Cette proportion a beau être anecdotique, elle confirme tout de même une légère tendance : de plus en plus d'hommes et de femmes s'associent pour créer une startup. De 2008 à 2018, 10% des pépites ont été fondées par une équipe mixte, contre 16% en 2021. "La diversité de genre au sein des équipes fondatrices de startups a augmenté de 9 points en trois ans, et 70% de cette hausse est due aux équipes mixtes", décrit l'étude.

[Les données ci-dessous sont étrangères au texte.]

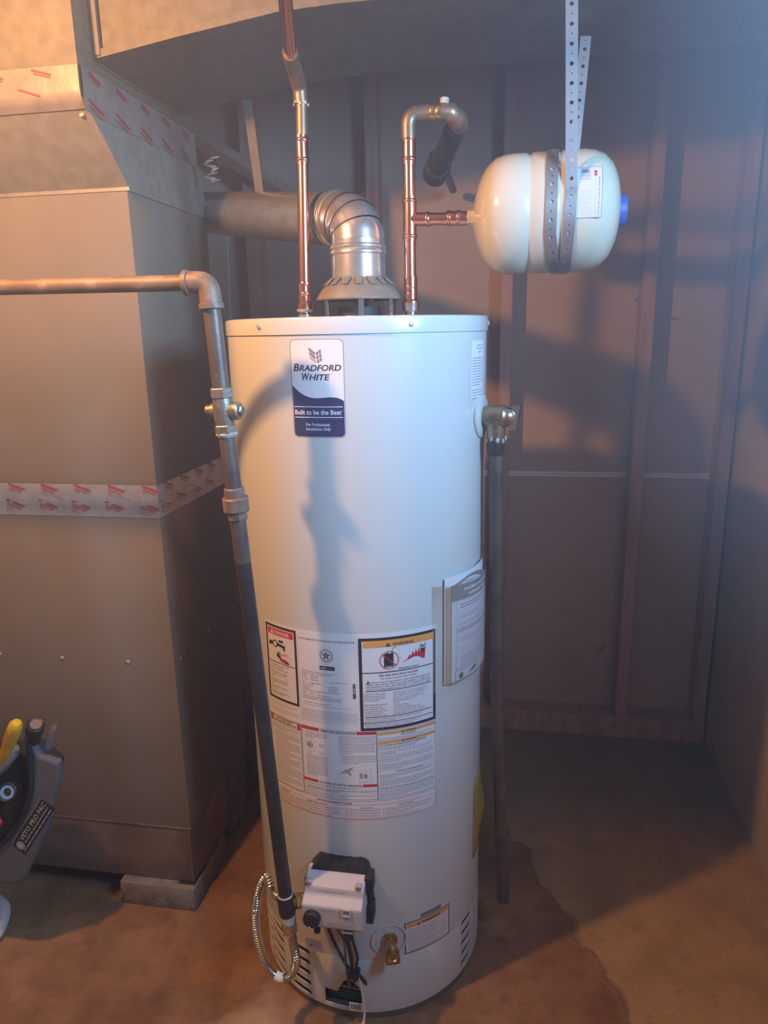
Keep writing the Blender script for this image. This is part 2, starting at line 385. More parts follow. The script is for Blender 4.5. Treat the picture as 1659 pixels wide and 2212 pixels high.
j0 = obj('joist', MB().box((-0.019, -1.2, 2.20), (0.019, 1.30, 2.42)), 'ceiling_wood', cl, smooth=0)
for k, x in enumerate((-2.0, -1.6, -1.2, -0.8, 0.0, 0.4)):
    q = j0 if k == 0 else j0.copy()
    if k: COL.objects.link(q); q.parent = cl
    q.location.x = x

# ------------------------------------------------------------------ furnace, coil case and ducts
FX, FY, FB = -0.755, 1.43, 1.82      # right side, front, back
fu = thing('furnace', 'tall grey sheet-metal furnace cabinet standing on concrete pavers', 'furnace', (-1.2, 1.62, 0.066))
obj('cabinet', MB().box((-1.62, FY, 0.228), (FX, FB, 1.066), 0.003), 'furnace_paint', fu)
obj('coil_case', MB().box((-1.62, FY, 1.069), (FX, FB, 1.708), 0.003), 'furnace_paint', fu)
obj('base_plenum', MB().box((-1.61, FY+0.002, 0.066), (FX-0.004, FB, 0.227), 0.002), 'base_metal', fu)
obj('base_flange', MB().box((-1.615, FY-0.001, 0.222), (FX+0.001, FB, 0.229), 0.001, 1), 'base_metal', fu)
obj('corner_bead', MB().box((FX-0.012, FY-0.0012, 0.072), (FX-0.0035, FY+0.004, 0.221), 0.0005, 1), 'base_metal', fu)
# transition: flush right side, front leaning out over the furnace
TY, TZ = 1.308, 1.838
tr = MB()
b0 = [(-1.62, FY+0.002, 1.708), (FX+0.004, FY+0.002, 1.708), (FX+0.004, FB+0.002, 1.708), (-1.62, FB+0.002, 1.708)]
t0 = [(-1.62, TY, TZ), (FX-0.004, TY, TZ), (FX-0.004, 1.79, TZ+0.012), (-1.62, 1.79, TZ+0.012)]
tr.add(b0+t0, [(3, 2, 1, 0), (4, 5, 6, 7)]+[(i, (i+1) % 4, (i+1) % 4+4, i+4) for i in range(4)])
obj('transition', tr, 'galvanized', fu, smooth=0)
obj('drip_edge', MB().box((-1.62, FY-0.002, 1.703), (FX+0.005, FB+0.002, 1.711), 0.001, 1), 'galvanized', fu)
scw = obj('screw', MB().lathe([(0, 0.0052), (0.0015, 0.0052), (0.003, 0.0034), (0.0034, 0.0)], (0, 0, 0), (0, -1, 0), 12, cap=(True, False)), 'zinc', fu)
scw.location = (-0.872, FY, 0.675); scw.matrix_parent_inverse = Matrix.Translation(-V(fu.location))
for p in ((-1.043, FY, 0.675), (-1.211, FY, 0.675), (-1.38, FY, 0.675)): 
    q = scw.copy(); COL.objects.link(q); q.parent = fu; q.matrix_parent_inverse = scw.matrix_parent_inverse.copy(); q.location = p
for p in ((FX, 1.463, 0.675), (FX, 1.628, 0.675), (FX, 1.79, 0.675)):
    q = scw.copy(); COL.objects.link(q); q.parent = fu; q.matrix_parent_inverse = scw.matrix_parent_inverse.copy(); q.location = p; q.rotation_euler = (0, 0, pi/2)
q = scw.copy(); COL.objects.link(q); q.parent = fu; q.matrix_parent_inverse = scw.matrix_parent_inverse.copy(); q.location = (-0.775, 1.328, 1.815); q.rotation_euler = (-0.75, 0, 0)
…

Désormais, 70% des femmes créent en équipe mixte. Les hommes, eux, ressentent beaucoup moins ce besoin. "Moins d'un fondateur sur cinq entreprend aujourd'hui avec une femme, même si cette fréquence a tout de même doublée depuis 2018", notent les auteurs.
Les équipes d'hommes dominent (encore)
Malgré ces progrès mineurs mais réels, la réalité reste que la French Tech est un monde d'hommes. Si les équipes mixtes performent mieux sur les tours d'amorçage et de Série A, les équipes 100% masculines - tous tours confondus - lèvent 4 millions d'euros de plus que les équipes avec au moins une femme. Et au global, un homme lève 1.6 fois plus et une femme 3.4 fois plus en s'alliant avec un homme plutôt qu'avec une femme.
Ainsi, 76% des startups fondées en 2021 le sont uniquement par des hommes. C'est mieux qu'en 2018 (82%) et que lors de la période 2008-2018 (85%), mais à ce rythme, la parité dans les équipes fondatrices sera atteinte en... 2055. Il y a trois ans, l'équilibre était prévu en 2085, preuve que le rythme s'accélère rapidement... mais pas assez.